Ed in the election: Obama and Romney spar over education spending in first presidential debate

In the first presidential debate Wednesday night, President Obama and Republican presidential contender Mitt Romney immediately dove into an often neglected topic on the campaign trail: education.

The issue came up early and often, starting when both candidates mentioned education in their opening statements. Obama called for increased investment in public schools; Romney said the U.S. needs to have “the best schools in the world.”

Obama repeatedly hammered on the idea that he has supported education spending, while charging that Romney would reduce resources for schools in a quest to reduce the deficit. To emphasize his point, Obama told the story of a Las Vegas teacher who had 42 students in her classroom for the first two weeks of school and 10-year-old textbooks to teach them with.

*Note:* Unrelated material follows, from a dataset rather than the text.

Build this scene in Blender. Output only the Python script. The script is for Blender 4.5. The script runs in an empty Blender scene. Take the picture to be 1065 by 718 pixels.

“That is not a recipe for growth,” Obama said. “Budgets reflect choices. And if we’re asking for no revenue, that means we’ve got to get rid of a whole bunch of stuff. And the magnitude of the tax cuts that you’re talking about, Governor, would end up resulting in severe hardship for people, but more importantly would not help us grow.”

Romney rejected Obama’s claim that he would cut education spending by 20 percent if elected – a figure extrapolated from his running mate Paul Ryan’s proposed budget – and decrease aid for college students. “I don’t have any plan to cut education funding and grants that go to people going to college,” Romney said. “I’m not planning on making changes there.”

In the past, Romney has discussed making the U.S. Department of Education a “heck of a lot smaller,” although he has not specified what programs would be eliminated. During the debate, Romney called for getting rid of inefficient federal programs in all areas.

“I will eliminate all programs by this test, if they don’t pass it: Is the program so critical it’s worth borrowing money from China to pay for it?” he said. One item on the chopping block would be federal subsidies to PBS, even though Romney said he loves Big Bird and likes the debate’s moderator and PBS NewsHour host Jim Lehrer.

Obama countered that he has ended 18 educational programs that were “well-intentioned [but] weren’t helping kids learn.”

The impact of teacher layoffs also came up, as Obama suggested that Romney would preside over more reductions in the teaching force. Obama’s stimulus package saved or created 250,000 teaching jobs, but there still have been hundreds of thousands of teachers laid off during his administration. Obama proposed an additional $30 billion to save nearly 400,000 teacher jobs in 2011, but the bill never passed. “Romney doesn’t think we need more teachers. I do,” Obama said. “That is an investment where the federal government can help. It can’t do it all, but it can make a difference.”

Romney disagreed with that characterization. “I love great schools,” he said, noting that when he was governor of Massachusetts the state had the highest-ranked school system in the country. “And the key to great schools, great teachers. So I reject the idea that I don’t believe in great teachers or more teachers. Every school district, every state, should make that decision on their own.”

One of the few ideas the candidates said they agreed on over the course of the night was Race to the Top, Obama’s signature education program that prompted 46 states to adopt education reforms in a competition for federal funds. The Democrats largely ignored the initiative at the Democratic National Convention, but Obama mentioned it three times during the debate.

Romney said he agreed with “some” of the ideas in Race to the Top. But he took the opportunity to promote his own school-choice platform, which would allow federal funds to follow special-needs and low-income students to the school of their choice, whether public or private. There is no guarantee, however, that a school would have to accept them.

Obama tried to paint Romney as out of touch when it came to education, though – particularly higher education.

“Governor Romney, I genuinely believe, cares about education,” Obama said. “But when he tells a student that, you know, ‘you should borrow money from your parents to go to college,’ you know, that indicates the degree to which, you know, there may not be as much of a focus on the fact that folks like myself, folks like Michelle … just don’t have that option.”